** BEGIN COLLECTED MATERIAL **
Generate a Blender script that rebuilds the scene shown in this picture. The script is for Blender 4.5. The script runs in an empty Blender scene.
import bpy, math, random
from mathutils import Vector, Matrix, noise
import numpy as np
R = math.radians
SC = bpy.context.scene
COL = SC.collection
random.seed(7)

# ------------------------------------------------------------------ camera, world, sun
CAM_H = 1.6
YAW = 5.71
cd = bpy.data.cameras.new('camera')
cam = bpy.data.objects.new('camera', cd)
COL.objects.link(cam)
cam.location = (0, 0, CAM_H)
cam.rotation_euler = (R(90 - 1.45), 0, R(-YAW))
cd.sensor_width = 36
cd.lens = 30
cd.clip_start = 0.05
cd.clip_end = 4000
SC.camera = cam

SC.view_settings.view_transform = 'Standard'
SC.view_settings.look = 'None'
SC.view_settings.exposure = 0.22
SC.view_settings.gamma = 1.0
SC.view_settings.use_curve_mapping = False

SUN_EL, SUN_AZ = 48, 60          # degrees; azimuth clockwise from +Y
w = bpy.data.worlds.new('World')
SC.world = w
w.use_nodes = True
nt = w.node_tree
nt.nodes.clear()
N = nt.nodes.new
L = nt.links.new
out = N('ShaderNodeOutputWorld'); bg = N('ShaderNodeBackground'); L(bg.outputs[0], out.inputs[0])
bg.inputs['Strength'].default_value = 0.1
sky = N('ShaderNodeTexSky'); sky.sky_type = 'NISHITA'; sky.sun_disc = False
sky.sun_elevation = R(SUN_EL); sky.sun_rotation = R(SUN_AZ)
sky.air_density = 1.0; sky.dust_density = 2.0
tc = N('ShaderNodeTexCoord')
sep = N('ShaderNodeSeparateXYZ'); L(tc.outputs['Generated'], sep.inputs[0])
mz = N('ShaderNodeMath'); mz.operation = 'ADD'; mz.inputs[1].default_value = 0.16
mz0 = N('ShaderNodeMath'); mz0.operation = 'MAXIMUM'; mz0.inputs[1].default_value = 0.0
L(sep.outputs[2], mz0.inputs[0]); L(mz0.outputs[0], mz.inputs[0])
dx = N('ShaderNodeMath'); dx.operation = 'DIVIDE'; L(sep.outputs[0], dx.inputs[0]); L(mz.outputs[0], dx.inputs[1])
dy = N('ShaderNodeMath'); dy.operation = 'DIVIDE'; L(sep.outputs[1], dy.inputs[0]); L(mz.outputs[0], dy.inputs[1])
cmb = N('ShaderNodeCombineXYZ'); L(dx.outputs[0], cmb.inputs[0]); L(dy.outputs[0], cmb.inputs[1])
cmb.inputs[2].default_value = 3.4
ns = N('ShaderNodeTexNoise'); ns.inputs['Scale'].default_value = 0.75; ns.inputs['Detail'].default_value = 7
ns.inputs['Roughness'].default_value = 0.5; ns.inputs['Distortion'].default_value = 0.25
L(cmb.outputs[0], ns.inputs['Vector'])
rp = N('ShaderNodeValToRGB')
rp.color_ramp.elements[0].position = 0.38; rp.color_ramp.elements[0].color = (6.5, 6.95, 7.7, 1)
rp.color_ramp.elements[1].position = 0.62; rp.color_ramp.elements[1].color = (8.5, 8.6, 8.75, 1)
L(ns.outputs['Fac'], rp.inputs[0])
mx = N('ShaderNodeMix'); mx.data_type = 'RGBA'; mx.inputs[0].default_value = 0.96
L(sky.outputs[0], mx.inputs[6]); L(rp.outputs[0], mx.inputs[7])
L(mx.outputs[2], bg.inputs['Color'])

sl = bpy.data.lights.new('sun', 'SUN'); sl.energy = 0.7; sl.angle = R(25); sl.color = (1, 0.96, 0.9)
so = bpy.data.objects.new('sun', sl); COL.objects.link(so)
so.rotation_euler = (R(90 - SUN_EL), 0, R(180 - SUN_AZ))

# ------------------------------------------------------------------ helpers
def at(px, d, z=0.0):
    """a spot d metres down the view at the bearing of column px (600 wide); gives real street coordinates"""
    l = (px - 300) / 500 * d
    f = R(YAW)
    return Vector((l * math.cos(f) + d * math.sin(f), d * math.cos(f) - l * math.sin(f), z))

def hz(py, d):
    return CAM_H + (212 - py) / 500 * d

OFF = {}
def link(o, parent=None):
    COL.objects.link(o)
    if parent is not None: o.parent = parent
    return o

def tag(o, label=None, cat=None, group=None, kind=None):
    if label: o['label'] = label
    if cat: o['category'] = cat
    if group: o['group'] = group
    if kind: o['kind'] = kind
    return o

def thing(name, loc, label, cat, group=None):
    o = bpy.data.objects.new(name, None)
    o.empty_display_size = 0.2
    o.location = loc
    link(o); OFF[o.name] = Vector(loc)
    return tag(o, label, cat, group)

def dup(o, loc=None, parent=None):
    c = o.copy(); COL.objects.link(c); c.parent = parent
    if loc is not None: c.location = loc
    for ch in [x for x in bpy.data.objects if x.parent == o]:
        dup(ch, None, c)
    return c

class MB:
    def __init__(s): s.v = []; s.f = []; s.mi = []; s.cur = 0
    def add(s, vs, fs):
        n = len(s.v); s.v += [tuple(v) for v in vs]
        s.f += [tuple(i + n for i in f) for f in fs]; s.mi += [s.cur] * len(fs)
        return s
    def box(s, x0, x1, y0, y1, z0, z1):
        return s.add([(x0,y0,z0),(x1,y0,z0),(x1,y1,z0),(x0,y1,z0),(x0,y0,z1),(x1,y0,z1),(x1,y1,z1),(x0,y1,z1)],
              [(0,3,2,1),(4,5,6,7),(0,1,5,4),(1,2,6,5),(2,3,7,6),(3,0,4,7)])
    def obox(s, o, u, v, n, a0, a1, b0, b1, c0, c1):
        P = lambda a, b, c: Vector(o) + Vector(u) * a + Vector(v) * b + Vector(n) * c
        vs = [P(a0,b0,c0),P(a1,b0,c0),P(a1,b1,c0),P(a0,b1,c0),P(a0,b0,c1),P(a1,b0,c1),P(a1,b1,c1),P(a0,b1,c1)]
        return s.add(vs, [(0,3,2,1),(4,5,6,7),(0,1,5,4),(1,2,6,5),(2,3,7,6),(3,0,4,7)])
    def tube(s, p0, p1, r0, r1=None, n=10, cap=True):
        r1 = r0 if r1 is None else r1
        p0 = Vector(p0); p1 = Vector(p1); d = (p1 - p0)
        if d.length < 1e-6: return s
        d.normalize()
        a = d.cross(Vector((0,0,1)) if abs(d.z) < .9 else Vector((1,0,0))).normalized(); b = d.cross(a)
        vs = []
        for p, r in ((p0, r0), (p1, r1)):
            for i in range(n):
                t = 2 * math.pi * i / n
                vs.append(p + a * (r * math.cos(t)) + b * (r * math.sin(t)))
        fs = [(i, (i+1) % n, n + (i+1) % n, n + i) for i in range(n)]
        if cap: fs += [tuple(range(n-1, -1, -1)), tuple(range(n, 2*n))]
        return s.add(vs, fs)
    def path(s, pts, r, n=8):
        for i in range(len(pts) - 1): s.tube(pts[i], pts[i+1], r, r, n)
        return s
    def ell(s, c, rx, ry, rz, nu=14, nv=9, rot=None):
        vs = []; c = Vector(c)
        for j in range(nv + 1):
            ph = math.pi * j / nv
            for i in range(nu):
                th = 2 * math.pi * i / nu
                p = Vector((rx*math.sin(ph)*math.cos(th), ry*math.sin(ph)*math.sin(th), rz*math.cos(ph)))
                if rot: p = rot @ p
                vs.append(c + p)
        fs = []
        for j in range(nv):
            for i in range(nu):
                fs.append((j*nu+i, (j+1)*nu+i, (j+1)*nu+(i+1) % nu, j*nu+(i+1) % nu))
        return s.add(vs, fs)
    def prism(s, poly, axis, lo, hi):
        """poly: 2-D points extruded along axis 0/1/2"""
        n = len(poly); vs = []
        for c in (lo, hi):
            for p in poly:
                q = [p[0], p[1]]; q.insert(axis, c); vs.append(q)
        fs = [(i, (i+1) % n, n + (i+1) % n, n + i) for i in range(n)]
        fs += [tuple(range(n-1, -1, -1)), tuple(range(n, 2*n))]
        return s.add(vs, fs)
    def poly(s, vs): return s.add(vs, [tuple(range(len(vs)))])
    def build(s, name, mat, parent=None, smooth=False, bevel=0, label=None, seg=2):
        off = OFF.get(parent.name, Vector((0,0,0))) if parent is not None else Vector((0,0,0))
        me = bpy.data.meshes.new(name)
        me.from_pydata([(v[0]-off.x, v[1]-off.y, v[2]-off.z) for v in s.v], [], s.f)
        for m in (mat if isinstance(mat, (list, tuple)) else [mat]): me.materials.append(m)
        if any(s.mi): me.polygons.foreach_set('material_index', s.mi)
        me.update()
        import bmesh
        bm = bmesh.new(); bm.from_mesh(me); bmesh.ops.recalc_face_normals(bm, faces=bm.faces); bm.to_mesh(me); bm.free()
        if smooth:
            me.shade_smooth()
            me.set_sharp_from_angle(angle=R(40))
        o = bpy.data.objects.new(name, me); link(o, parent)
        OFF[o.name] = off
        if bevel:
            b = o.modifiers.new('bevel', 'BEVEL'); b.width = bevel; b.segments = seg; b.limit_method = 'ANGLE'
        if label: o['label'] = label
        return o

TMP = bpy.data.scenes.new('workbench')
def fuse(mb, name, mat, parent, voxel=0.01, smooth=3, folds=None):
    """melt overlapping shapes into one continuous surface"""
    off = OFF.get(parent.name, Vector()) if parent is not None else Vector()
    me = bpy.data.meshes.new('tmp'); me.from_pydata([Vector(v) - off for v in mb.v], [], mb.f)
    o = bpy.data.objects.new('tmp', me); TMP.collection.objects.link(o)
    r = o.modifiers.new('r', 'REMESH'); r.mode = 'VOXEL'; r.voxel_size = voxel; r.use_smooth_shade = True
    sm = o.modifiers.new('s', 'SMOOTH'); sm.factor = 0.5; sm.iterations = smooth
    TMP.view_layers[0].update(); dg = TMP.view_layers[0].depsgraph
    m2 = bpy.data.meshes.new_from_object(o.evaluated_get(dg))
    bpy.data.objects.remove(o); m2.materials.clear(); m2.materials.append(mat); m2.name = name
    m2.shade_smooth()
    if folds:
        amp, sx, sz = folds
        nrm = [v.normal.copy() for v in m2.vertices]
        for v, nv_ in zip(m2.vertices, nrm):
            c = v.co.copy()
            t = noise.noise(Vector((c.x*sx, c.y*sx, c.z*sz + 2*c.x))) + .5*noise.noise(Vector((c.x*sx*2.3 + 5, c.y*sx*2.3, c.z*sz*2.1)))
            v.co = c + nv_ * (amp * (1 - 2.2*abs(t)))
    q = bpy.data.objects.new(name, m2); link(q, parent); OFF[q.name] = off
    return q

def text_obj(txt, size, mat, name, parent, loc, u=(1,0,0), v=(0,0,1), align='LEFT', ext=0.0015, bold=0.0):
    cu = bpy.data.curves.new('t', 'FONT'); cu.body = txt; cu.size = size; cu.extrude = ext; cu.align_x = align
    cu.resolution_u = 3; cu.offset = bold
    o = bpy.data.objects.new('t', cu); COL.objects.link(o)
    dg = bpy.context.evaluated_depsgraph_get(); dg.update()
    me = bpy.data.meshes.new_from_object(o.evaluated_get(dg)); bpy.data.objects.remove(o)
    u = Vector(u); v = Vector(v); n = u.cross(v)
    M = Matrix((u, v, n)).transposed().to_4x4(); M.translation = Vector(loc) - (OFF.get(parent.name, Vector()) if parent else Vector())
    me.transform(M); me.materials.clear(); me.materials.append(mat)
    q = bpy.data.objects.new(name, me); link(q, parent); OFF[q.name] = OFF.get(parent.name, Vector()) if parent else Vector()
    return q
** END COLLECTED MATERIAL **
WHAT THIS TASK INVOLVES
Print from the first line through the line that contains "SC.view_settings.use_curve_mapping = False", please, including both, and leave out every line outside that stretch.

RESULT OF THE TASK
Generate a Blender script that rebuilds the scene shown in this picture. The script is for Blender 4.5. The script runs in an empty Blender scene.
import bpy, math, random
from mathutils import Vector, Matrix, noise
import numpy as np
R = math.radians
SC = bpy.context.scene
COL = SC.collection
random.seed(7)

# ------------------------------------------------------------------ camera, world, sun
CAM_H = 1.6
YAW = 5.71
cd = bpy.data.cameras.new('camera')
cam = bpy.data.objects.new('camera', cd)
COL.objects.link(cam)
cam.location = (0, 0, CAM_H)
cam.rotation_euler = (R(90 - 1.45), 0, R(-YAW))
cd.sensor_width = 36
cd.lens = 30
cd.clip_start = 0.05
cd.clip_end = 4000
SC.camera = cam

SC.view_settings.view_transform = 'Standard'
SC.view_settings.look = 'None'
SC.view_settings.exposure = 0.22
SC.view_settings.gamma = 1.0
SC.view_settings.use_curve_mapping = False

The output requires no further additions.